** Written exercise **
Repeat verbatim the lines from the one containing "Recreate this scene" to the one containing "for o in list(bpy.data.objects): bpy.data.objects.remove(o)", ends included, minus any pictures.

** Raw data **
* BEGIN *

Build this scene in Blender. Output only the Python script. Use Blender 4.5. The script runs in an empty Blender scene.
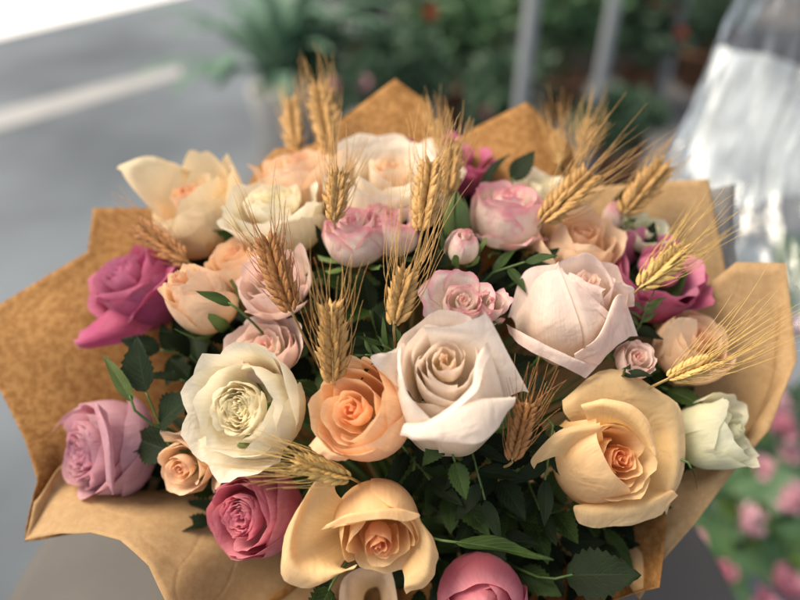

* END *
* BEGIN *

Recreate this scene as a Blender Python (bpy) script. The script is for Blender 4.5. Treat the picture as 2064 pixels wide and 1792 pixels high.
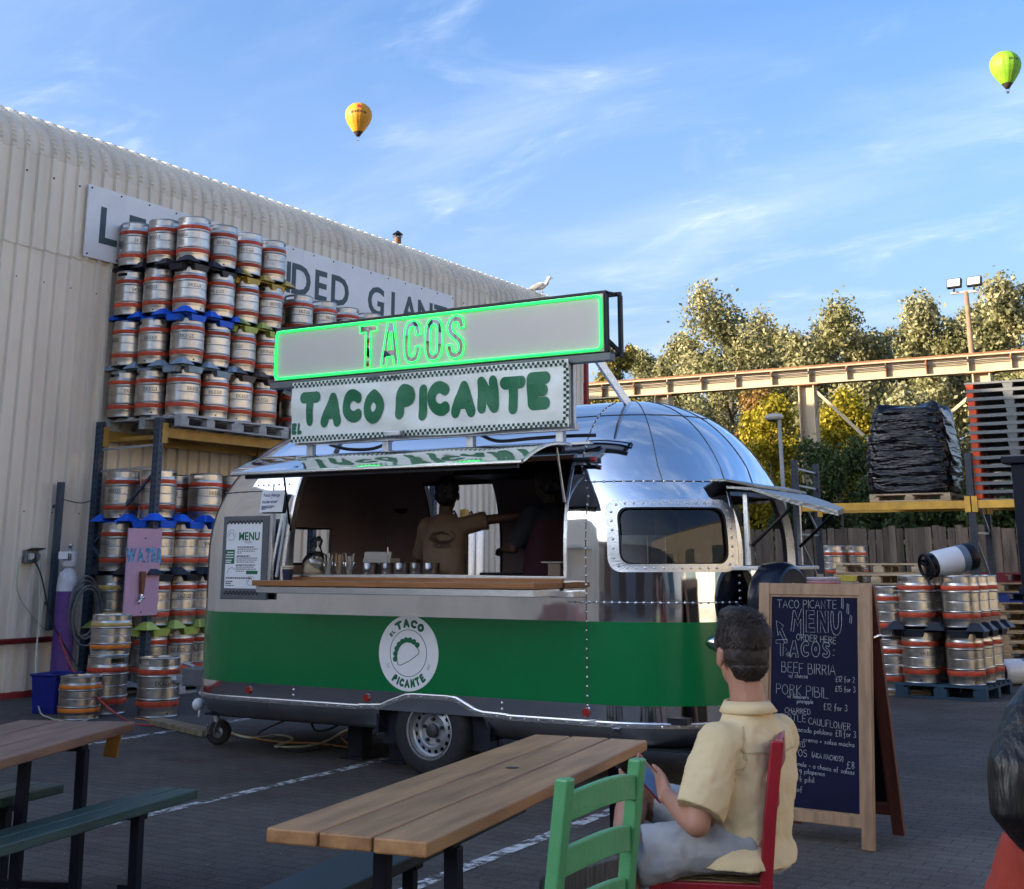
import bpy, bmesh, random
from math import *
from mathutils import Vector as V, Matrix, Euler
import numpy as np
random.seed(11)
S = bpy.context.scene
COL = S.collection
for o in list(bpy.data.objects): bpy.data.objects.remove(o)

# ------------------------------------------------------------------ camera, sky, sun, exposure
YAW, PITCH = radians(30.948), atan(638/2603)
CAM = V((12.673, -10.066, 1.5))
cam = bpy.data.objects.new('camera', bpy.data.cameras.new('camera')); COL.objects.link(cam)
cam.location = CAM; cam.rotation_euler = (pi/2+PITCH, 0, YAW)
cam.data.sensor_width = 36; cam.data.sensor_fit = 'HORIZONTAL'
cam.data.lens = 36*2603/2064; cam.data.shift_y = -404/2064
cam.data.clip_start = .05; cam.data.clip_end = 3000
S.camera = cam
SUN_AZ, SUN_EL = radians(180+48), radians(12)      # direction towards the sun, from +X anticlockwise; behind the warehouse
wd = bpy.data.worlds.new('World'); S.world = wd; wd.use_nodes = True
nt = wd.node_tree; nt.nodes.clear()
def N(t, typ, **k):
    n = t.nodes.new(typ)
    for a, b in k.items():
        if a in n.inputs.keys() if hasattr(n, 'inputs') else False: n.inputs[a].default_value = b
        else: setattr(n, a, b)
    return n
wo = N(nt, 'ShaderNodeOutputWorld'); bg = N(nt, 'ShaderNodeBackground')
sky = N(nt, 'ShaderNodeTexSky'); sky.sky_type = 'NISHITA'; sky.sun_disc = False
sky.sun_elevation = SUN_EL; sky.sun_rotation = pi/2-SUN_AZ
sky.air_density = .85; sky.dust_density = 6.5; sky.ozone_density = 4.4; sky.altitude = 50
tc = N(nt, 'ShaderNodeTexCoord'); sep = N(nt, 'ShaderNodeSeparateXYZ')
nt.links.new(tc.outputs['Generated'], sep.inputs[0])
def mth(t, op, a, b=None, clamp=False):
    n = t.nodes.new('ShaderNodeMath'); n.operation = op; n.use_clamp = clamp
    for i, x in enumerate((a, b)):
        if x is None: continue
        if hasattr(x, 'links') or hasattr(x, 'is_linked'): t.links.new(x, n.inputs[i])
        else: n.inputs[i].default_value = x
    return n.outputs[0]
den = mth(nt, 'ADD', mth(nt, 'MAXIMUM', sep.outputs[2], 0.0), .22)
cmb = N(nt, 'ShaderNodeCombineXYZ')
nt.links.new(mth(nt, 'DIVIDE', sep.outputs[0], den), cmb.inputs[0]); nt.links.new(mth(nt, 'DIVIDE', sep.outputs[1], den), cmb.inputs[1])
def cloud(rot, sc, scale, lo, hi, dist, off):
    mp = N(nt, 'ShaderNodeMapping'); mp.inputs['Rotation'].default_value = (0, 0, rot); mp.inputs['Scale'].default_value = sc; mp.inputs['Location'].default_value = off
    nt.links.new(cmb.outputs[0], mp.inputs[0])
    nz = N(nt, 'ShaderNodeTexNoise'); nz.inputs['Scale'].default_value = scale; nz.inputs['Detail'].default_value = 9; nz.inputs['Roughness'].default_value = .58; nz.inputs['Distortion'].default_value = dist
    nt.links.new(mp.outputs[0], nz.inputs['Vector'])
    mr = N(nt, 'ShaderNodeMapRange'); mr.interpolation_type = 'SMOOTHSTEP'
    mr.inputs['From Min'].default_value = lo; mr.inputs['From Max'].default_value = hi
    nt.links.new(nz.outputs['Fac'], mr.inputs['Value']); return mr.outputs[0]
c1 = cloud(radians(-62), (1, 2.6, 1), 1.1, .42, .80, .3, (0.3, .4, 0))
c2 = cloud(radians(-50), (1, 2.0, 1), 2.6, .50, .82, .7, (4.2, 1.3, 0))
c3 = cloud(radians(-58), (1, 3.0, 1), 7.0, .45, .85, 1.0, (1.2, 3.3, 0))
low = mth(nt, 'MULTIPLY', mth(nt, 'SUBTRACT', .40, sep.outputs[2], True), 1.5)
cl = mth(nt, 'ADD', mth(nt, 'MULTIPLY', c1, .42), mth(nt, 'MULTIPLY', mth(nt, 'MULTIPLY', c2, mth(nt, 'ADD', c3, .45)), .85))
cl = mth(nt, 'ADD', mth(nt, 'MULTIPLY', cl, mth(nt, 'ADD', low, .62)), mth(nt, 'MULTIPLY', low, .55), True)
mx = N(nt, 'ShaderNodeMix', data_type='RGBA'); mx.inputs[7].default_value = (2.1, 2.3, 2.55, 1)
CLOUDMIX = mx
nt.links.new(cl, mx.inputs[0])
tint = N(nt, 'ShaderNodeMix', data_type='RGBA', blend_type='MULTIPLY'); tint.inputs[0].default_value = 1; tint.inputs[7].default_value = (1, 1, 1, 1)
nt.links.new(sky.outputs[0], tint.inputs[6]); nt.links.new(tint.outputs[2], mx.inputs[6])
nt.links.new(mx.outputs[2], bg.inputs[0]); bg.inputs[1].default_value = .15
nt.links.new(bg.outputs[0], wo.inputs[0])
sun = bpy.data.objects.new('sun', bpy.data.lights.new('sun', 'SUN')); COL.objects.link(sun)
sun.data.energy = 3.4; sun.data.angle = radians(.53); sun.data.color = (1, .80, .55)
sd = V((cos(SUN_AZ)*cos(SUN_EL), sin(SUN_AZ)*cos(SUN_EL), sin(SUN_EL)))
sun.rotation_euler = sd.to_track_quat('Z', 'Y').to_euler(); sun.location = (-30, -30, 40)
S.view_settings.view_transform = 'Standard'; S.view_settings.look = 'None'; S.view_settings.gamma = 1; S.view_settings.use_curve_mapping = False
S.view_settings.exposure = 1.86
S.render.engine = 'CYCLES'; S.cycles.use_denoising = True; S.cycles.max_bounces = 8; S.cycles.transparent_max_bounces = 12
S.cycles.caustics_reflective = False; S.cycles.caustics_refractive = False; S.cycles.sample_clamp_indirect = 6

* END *

** Written response **
Recreate this scene as a Blender Python (bpy) script. The script is for Blender 4.5. Treat the picture as 2064 pixels wide and 1792 pixels high.
import bpy, bmesh, random
from math import *
from mathutils import Vector as V, Matrix, Euler
import numpy as np
random.seed(11)
S = bpy.context.scene
COL = S.collection
for o in list(bpy.data.objects): bpy.data.objects.remove(o)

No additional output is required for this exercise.